C’est pour cela que déjà dans le passé, des expositions d’artistes ont été organisées. Des artistes qui avaient un rapport personnel avec Jean Tingely, ou qui ont exercé une influence spécifique sur son œuvre. Ainsi Daniel Spoerri, Yves Klein et, l’année dernière, la compagne de sa vie, Niki de St Phalle.

«Jean Tinguely rencontra Duchamp à Paris, dans un bistrot, il le reconnut et lui adressa la parole. Naquit une amitié. Duchamp trouvait Tinguely très divertissant.» Ce sont les souvenirs de la fille de Duchamp, présente à l’inauguration.

C’est surtout grâce à la collaboration précieuse de Jacqueline Matisse Monier, fille de la seconde femme de Duchamp, que des objets très rares, toujours propriété de la famille, ont trouvé une place dans l’exposition bâloise.

Les traces d’une relation

Fondamentale, l’influence que Duchamp eut sur l’idée de porter physiquement le mouvement dans l’œuvre d’art, un concept qui fascina Tinguely. Mais le fil rouge de l’exposition est l’amitié personnelle qui unissait les deux artistes. On y trouve par exemple un hommage de Tinguely à Duchamp.

Toute une partie de l’exposition est dédiée aux lettres, aux anecdotes, aux documents variés qui témoignent du rapport entre les deux artistes et de la vie de Duchamp. Il s’agit d’une partie des immenses archives de Jacques Caumont, connu pour ses recherches sur Duchamp.

Mais outre l’amitié qui liait les deux artistes, on peut aussi admirer dans cette exposition l’œuvre de Duchamp, comme une entité indépendante.

Six espaces

L’exposition occupe le rez-de-chaussée du musée, en six espaces. Au premier chef, l’idée du mouvement, qui passe de la peinture («Nu qui descend des escaliers») au mouvement réel des dessins «techniques». En tournant, ceux-ci deviennent quasiment magiques, hypnotiques.
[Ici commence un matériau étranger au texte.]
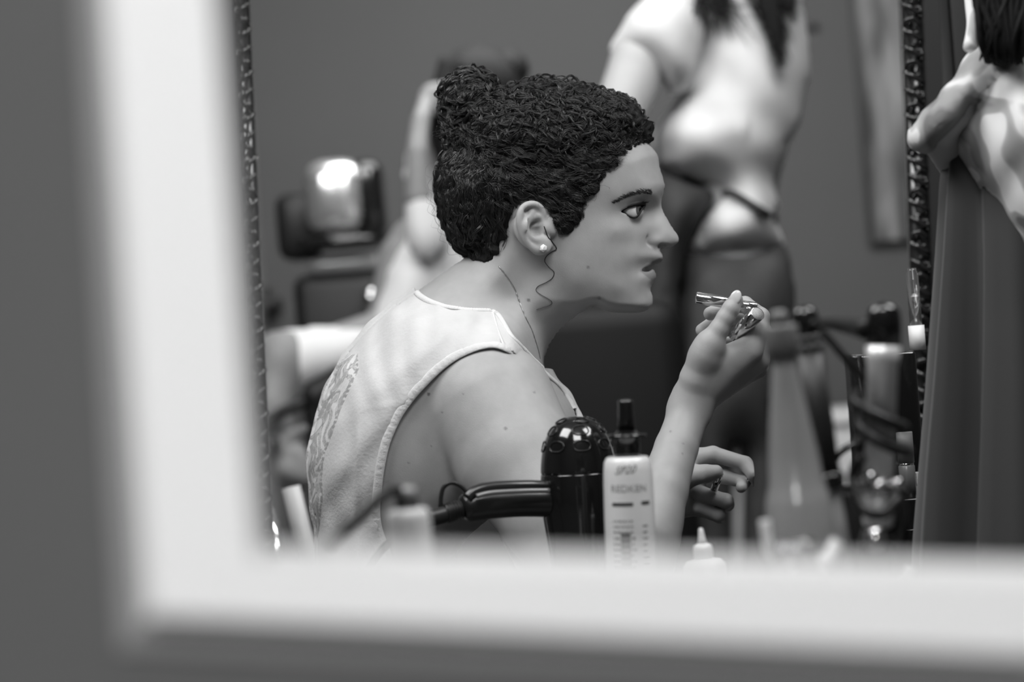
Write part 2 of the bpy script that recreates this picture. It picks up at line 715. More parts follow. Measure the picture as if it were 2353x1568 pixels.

On trouve également les fameux «readymade», qui comme le «Pissoir» ou la reproduction de la Joconde avec ses moustaches, parviennent aujourd’hui encore à scandaliser. Diverses œuvres, en provenance du musée d’art moderne de Philadelphie, utilisent le verre comme matériel. Un regard est aussi jeté aux objets érotiques du maître.

Rejet de la tradition, passion pour les machines… Et aussi pour le jeu d’échecs. L’art de Duchamp se situait beaucoup plus dans l’idée, dans «l’acte mental», selon les termes d’Harald Szeemann. Un jeu hautement sophistiqué, dans son apparente simplicité, justement comme l’art de Duchamp.

Justement, le Musée Tinguely organisera un tournoi d’échec avec le champion Victor Kortschnoi, le 25 mai de 11 à 13 heures. Un débat public aura ensuite lieu, l’après-midi, sur le thème «échecs et art».

Beaucoup de visites guidées et d’ateliers spécialisés pour les enfants devraient contribuer à faire adopter Duchamp au grand public. Comme le dit le directeur du musée Jean Tinguely, Guido Magnaguagno, «celui qui ne comprend pas Duchamp, ne peut pas non plus comprendre le reste de l’art moderne».